Al llegar al puerto de Bilbao, el Santo Oficio se dispuso a inspeccionarlos,
mas la demora era tal que Vicencio no tuvo más remedio que pedir se practicara
la inspección en Medina, y poder disponer de los libros que libres de sospecha
le fueran entregados. Y es que el contrabando de libros prohibidos era tal, que
los funcionarios no daban abasto para cumplir su cometido.
Y
comenzaron las listas, las listas negras. Varias en toda Europa se habían
confeccionado en la primera mitad del siglo XVI, también en España; pero en
1559, el Inquisidor General Fernando Valdés publicó un índice de libros
prohibidos novedoso. No sólo incluía libros de carácter religioso(1) , en la lucha por
impedir el avance de las ideas luteranas, sino todo tipo de textos. El
Lazarillo de Tormes, novelas de Boccaccio y varias comedias profanas figuraban
en la lista de Valdés.
Como
siempre sucede, cuanto más se prohíbe algo, con más ahínco se busca la manera
de burlar el veto. Atravesando los Pirineos, por cualquier puerto o playa, con
nocturnidad o a la luz del día, cualesquiera medios, lugar u hora, eran buenos
para hacer llegar a España las ideas que en otros países menos escrupulosos se
permitían poner por escrito.
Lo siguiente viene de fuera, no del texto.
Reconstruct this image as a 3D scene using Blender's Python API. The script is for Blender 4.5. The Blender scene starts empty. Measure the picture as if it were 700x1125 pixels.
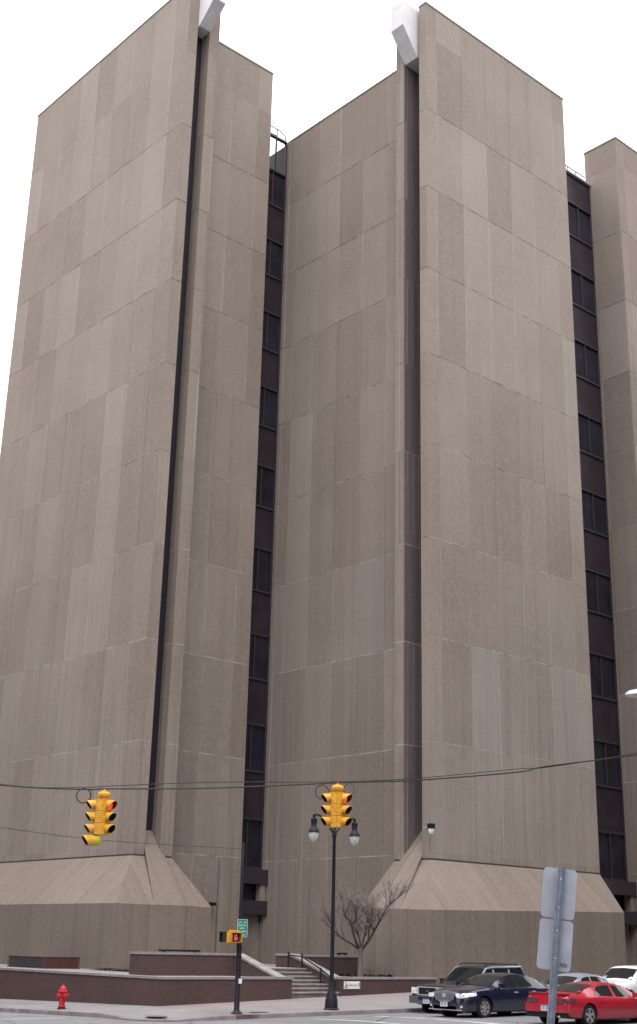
import bpy, bmesh, math, random
from mathutils import Vector, Matrix
R = math.radians
rnd = random.Random(7)
scene = bpy.context.scene
C = scene.collection

# ------------------------------------------------------------------ shader helper
class NT:
    def __init__(s, name):
        s.m = bpy.data.materials.new(name); s.m.use_nodes = True
        s.t = s.m.node_tree; s.t.nodes.clear()
        s.out = s.t.nodes.new('ShaderNodeOutputMaterial')
        s.geo = None
    def n(s, typ, **kw):
        nd = s.t.nodes.new(typ)
        for k, v in kw.items(): setattr(nd, k, v)
        return nd
    def put(s, inp, v):
        if isinstance(v, bpy.types.NodeSocket): s.t.links.new(v, inp)
        elif isinstance(v, (tuple, list)) and len(v) == 3 and inp.type == 'RGBA': inp.default_value = (*v, 1)
        else: inp.default_value = v
    def math(s, op, a, b=0.0, c=0.0, clamp=False):
        nd = s.n('ShaderNodeMath', operation=op); nd.use_clamp = clamp
        for i, v in enumerate((a, b, c)): s.put(nd.inputs[i], v)
        return nd.outputs[0]
    def mix(s, f, a, b, blend='MIX'):
        nd = s.n('ShaderNodeMix', data_type='RGBA', blend_type=blend)
        s.put(nd.inputs[0], f); s.put(nd.inputs[6], a); s.put(nd.inputs[7], b)
        return nd.outputs[2]
    def mixf(s, f, a, b):
        nd = s.n('ShaderNodeMix', data_type='FLOAT')
        s.put(nd.inputs[0], f); s.put(nd.inputs[2], a); s.put(nd.inputs[3], b)
        return nd.outputs[0]
    def xyz(s, x, y, z):
        nd = s.n('ShaderNodeCombineXYZ')
        for i, v in enumerate((x, y, z)): s.put(nd.inputs[i], v)
        return nd.outputs[0]
    def sep(s, v):
        nd = s.n('ShaderNodeSeparateXYZ'); s.put(nd.inputs[0], v)
        return nd.outputs[0], nd.outputs[1], nd.outputs[2]
    def noise(s, vec, scale, detail=3.0, rough=.55):
        nd = s.n('ShaderNodeTexNoise'); s.put(nd.inputs['Vector'], vec)
        nd.inputs['Scale'].default_value = scale; nd.inputs['Detail'].default_value = detail
        nd.inputs['Roughness'].default_value = rough
        return nd.outputs[0]
    def white(s, vec):
        nd = s.n('ShaderNodeTexWhiteNoise', noise_dimensions='3D'); s.put(nd.inputs['Vector'], vec)
        return nd.outputs[0]
    def rng(s, v, a, b, c, d):
        nd = s.n('ShaderNodeMapRange'); s.put(nd.inputs[0], v)
        for i, q in enumerate((a, b, c, d)): nd.inputs[i + 1].default_value = q
        return nd.outputs[0]
    def bsdf(s, color, rough=.6, metal=0.0, spec=.5, bump=None, bstr=.3, bdist=.02, coat=0.0, emit=None, estr=0.0, trans=0.0, alpha=1.0):
        b = s.n('ShaderNodeBsdfPrincipled')
        s.put(b.inputs['Base Color'], color); s.put(b.inputs['Roughness'], rough)
        s.put(b.inputs['Metallic'], metal); b.inputs['Specular IOR Level'].default_value = spec
        b.inputs['Coat Weight'].default_value = coat; b.inputs['Coat Roughness'].default_value = .04
        b.inputs['Transmission Weight'].default_value = trans
        s.put(b.inputs['Alpha'], alpha)
        if emit is not None:
            s.put(b.inputs['Emission Color'], emit); b.inputs['Emission Strength'].default_value = estr
        if bump is not None:
            bn = s.n('ShaderNodeBump'); bn.inputs['Strength'].default_value = bstr
            bn.inputs['Distance'].default_value = bdist
            s.put(bn.inputs['Height'], bump); s.put(b.inputs['Normal'], bn.outputs[0])
        s.t.links.new(b.outputs[0], s.out.inputs[0])
        return s.m
    def world(s):
        g = s.n('ShaderNodeNewGeometry')
        x, y, z = s.sep(g.outputs['Position']); nx, ny, nz = s.sep(g.outputs['True Normal'])
        isx = s.math('GREATER_THAN', s.math('ABSOLUTE', nx), s.math('ABSOLUTE', ny))
        w = s.mixf(isx, x, y)
        return g.outputs['Position'], x, y, z, isx, w, nz

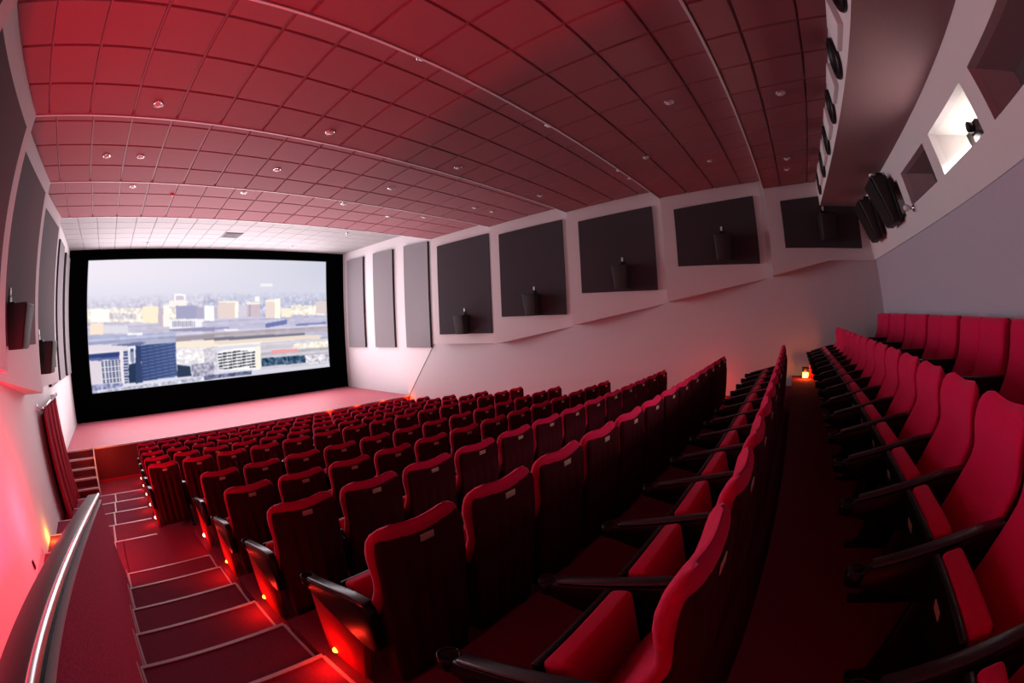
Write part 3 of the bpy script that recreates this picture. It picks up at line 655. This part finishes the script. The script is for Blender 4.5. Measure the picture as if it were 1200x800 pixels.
# ================================================================ WALL SPEAKERS
def speaker_parts(t):
    # local: +x into the room, y along the wall, z up ; hung from a bracket
    m = MB(); top = .52
    V = []
    for z, d in ((0, .24), (top, .34)):
        V += [(.03, -.18 + (.02 if z == 0 else 0), z), (.03 + d, -.17 + (.03 if z == 0 else 0), z), (.03 + d, .17 - (.03 if z == 0 else 0), z), (.03, .18 - (.02 if z == 0 else 0), z)]
    m.add(V, [(0, 1, 2, 3), (7, 6, 5, 4), (0, 4, 5, 1), (1, 5, 6, 2), (2, 6, 7, 3), (3, 7, 4, 0)])
    c = put('cabinet', m.mesh(M['speaker'], bevel=.012), parent=t)
    m = MB(); m.add([(.272, -.125, .02), (.272, .125, .02), (.370, .155, top - .02), (.370, -.155, top - .02), (.284, -.125, .018), (.284, .125, .018), (.382, .155, top - .022), (.382, -.155, top - .022)],
                    [(0, 1, 2, 3), (7, 6, 5, 4), (0, 4, 5, 1), (1, 5, 6, 2), (2, 6, 7, 3), (3, 7, 4, 0)])
    put('grille', m.mesh(M['grille'], bevel=.004), parent=t)
    m = MB(); m.box(.004, .10, -.03, .03, .50, .55); m.box(.004, .016, -.05, .05, .50, .62)
    put('bracket', m.mesh(M['plastic'], bevel=.004), parent=t)
    m = MB(); m.box(.004, .016, -.022, .022, .63, .72)
    put('connection_box', m.mesh(M['white'], bevel=.003), parent=t)
SPK = [(0, 8.50, -.345), (1, 6.13, .075), (2, 3.74, .57), (3, 1.42, 1.05), (4, -.86, 1.34)]
SN = ['nearest the screen', 'second from the screen', 'third from the screen', 'fourth from the screen', 'rearmost, under the soffit']
for s, side in ((1, 'right'), (-1, 'left')):
    for k, y, z in SPK:
        if s < 0: y -= .22; z -= .05
        x = wedge_x(s, k, y) - s * .045
        ang = math.atan2(.379, 2.3)
        t = thing('wall_speaker', 'small black wedge speaker on the %s wall panels, %s' % (side, SN[k]), 'speaker', (x, y, z), (math.pi - ang if s > 0 else ang) , 'small speakers on the %s wall' % side)
        if s > 0: t.rotation_euler = (0, 0, math.pi + ang * 1)
        else: t.rotation_euler = (0, 0, -ang)
        speaker_parts(t)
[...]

La demanda era grande, no por parte del gran
publico, no; sino por un pequeño sector social, que buscaban no solo conocer
las nuevas teologías, sino los avances técnicos y científicos, tenidos por
perversas manipulaciones de la obra de Dios. Pero los inquisidores no cedían en
su propósito censor. Si el índice de libros prohibidos de Valdés contenía 699
libros, el de 1583 del inquisidor Gaspar de Quiroga enumeraba 2.315 títulos con
obras de Dante, Maquiavelo, Rabelais, Tomás Moro, Luis Vives, sin olvidar a
Heródoto, Tácito, Platón u Ovidio. Aunque éste índice a diferencia del anterior
de Valdés y de los índices romanos que prohibían el texto completo, era más
meticuloso y procedía a expurgar ciertos títulos, suprimiendo los pasajes más perturbadores y permitiendo en algunos
casos la publicación mutilada de la obra.
El
Enciclopedismo y la Ilustración surgidos en el siglo XVIII multiplicó por el
mismo factor las ganas de leer aquellas nuevas ideas de unos y el empeño de
impedirlo de otros. Obras de Milton, Hume, Locke, Montesquieu, Rousseau o
Voltaire, vieron prohibida su venta, edición, importación, su lectura en fin,
salvo para algunos privilegiados con licencia. Uno de ellos fue don Estanislao
de Lugo, erudito canario, hombre discreto, situado en la corte, profesor en
Cánones, Director de los Reales Estudios de San Isidro, que reunió una
importante biblioteca. Afrancesado como Moratín, con el que charlaba a menudo, tuvo
que exiliarse en Francia, y en 1817 al registrarse su biblioteca fueron
confiscados muchos de los libros que tiempo atrás se le había permitido tener.
Pero
la Inquisición tenía los días contados, los aires ilustrados, difusores de la
cultura, cargados de razones, lograrían barrerla. No ocurriría lo mismo con la
censura y la afición del poder por imponer sus ideas o prohibiendo las de
quienes no compartían las suyas, sin comprender que siempre tendrá enfrente una
nueva "Ilustración" dispuesta a impedir que la oscuridad y la intolerancia se
adueñen de la sociedad.
(1) Entre ellos el Catecismo de
Carranza, que sirvió para encausar al arzobispo de Toledo, y mantener un
proceso largo y penoso del que sólo poco antes de morir vería resulto con su
absolución. Puede ver el índice de
Valdés en el siguiente enlace. En él, en el último lugar de la letra C, de los
enumerados en lengua romance es citado.